Les procès en amalgame et en islamophobie en temps d’expansion du terrorisme sanglant sont une manière inconsciente de galvaniser des structures terroristes en actant leur équipée radicale. Il y a un temps pour tout. La tyrannie de l’amalgame opère comme une fuite en avant, et ceux qui appellent au distinguo sont ceux-là même qui trempent dans l’amalgame. Ce sont eux qui font un parallèle entre le crime de Gaza et Charlie Hebdo. Ce sont eux qui jettent l’islamophobie sur tous ceux qui critiquent le texte coranique. Ce sont ceux-là même qui mettent en parallèle les souffrances. Amalgame, refus de l’amalgame ils ont dit. C’est le règne des confusions. Dérivé du champ lexical de l’amalgame.

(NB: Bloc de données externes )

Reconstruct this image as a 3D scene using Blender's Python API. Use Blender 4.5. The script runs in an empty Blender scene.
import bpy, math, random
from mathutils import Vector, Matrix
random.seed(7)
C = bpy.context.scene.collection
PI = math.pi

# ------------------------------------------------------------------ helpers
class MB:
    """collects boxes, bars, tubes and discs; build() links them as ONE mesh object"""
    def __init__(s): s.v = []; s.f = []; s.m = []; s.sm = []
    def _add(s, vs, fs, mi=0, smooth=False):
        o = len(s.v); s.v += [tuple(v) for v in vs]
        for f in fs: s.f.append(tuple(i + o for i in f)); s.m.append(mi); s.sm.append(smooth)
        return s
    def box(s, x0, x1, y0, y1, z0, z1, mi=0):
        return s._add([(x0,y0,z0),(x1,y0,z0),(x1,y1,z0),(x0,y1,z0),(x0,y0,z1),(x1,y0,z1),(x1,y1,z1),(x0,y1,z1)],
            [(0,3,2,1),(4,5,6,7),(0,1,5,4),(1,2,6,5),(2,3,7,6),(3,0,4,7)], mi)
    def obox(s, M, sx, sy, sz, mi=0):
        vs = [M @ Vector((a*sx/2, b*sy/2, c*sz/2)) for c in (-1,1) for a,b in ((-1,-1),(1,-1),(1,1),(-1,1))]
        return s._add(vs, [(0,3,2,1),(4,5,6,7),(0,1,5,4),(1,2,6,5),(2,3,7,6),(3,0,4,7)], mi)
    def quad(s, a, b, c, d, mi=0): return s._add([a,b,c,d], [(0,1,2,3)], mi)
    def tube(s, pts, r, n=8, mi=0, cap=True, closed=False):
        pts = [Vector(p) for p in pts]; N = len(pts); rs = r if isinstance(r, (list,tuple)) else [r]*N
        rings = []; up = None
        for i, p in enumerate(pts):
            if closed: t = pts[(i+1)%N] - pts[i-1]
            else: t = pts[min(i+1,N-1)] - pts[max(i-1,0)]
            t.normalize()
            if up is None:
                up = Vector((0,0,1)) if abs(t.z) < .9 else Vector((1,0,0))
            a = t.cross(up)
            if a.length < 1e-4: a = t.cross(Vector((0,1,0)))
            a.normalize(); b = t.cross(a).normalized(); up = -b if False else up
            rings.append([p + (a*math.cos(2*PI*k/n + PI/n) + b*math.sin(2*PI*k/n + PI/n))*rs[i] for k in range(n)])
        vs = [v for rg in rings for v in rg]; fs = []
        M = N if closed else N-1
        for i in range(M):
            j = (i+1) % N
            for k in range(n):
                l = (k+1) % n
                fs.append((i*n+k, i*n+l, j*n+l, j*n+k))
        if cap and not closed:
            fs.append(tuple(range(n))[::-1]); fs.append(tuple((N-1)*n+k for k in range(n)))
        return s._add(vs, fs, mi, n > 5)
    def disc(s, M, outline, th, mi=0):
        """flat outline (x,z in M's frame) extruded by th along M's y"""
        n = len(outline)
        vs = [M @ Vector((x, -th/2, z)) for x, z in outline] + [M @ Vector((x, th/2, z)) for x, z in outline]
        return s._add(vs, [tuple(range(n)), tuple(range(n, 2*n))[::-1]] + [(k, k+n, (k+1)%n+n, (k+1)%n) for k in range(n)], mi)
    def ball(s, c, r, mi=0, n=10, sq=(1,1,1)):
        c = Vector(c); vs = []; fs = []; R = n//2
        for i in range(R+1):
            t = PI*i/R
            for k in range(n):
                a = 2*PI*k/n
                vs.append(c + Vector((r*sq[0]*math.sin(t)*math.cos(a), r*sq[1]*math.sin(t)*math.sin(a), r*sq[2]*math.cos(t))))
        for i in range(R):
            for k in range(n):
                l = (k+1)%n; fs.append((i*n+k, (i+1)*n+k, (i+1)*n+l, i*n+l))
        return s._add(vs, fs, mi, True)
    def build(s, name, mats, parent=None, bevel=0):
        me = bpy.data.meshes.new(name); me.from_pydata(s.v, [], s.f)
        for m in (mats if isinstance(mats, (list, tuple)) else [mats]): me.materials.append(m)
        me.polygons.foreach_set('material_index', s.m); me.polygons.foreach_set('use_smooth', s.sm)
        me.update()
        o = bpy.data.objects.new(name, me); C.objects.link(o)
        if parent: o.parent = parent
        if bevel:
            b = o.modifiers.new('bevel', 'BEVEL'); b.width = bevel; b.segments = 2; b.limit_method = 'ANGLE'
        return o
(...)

Les musulmans ne sont engagés par aucun crime de l’EI. Mais ils sont comptables de la vie, de l’expression, du devenir de leur religion, dans les espaces dans lesquels ils vivent. Leur silence, comme leurs actes, valent position. Le terrorisme islamiste ne se nourrit pas de l’islamophobie : Boko Haram agit dans un Nord Nigéria qui était acquis à la Charia… C’est une paranoïa coupable. L’amalgame tend à se transformer en mot-absolution, en mot-mensonge d’une communauté dont les inconforts sont presque attendrissants.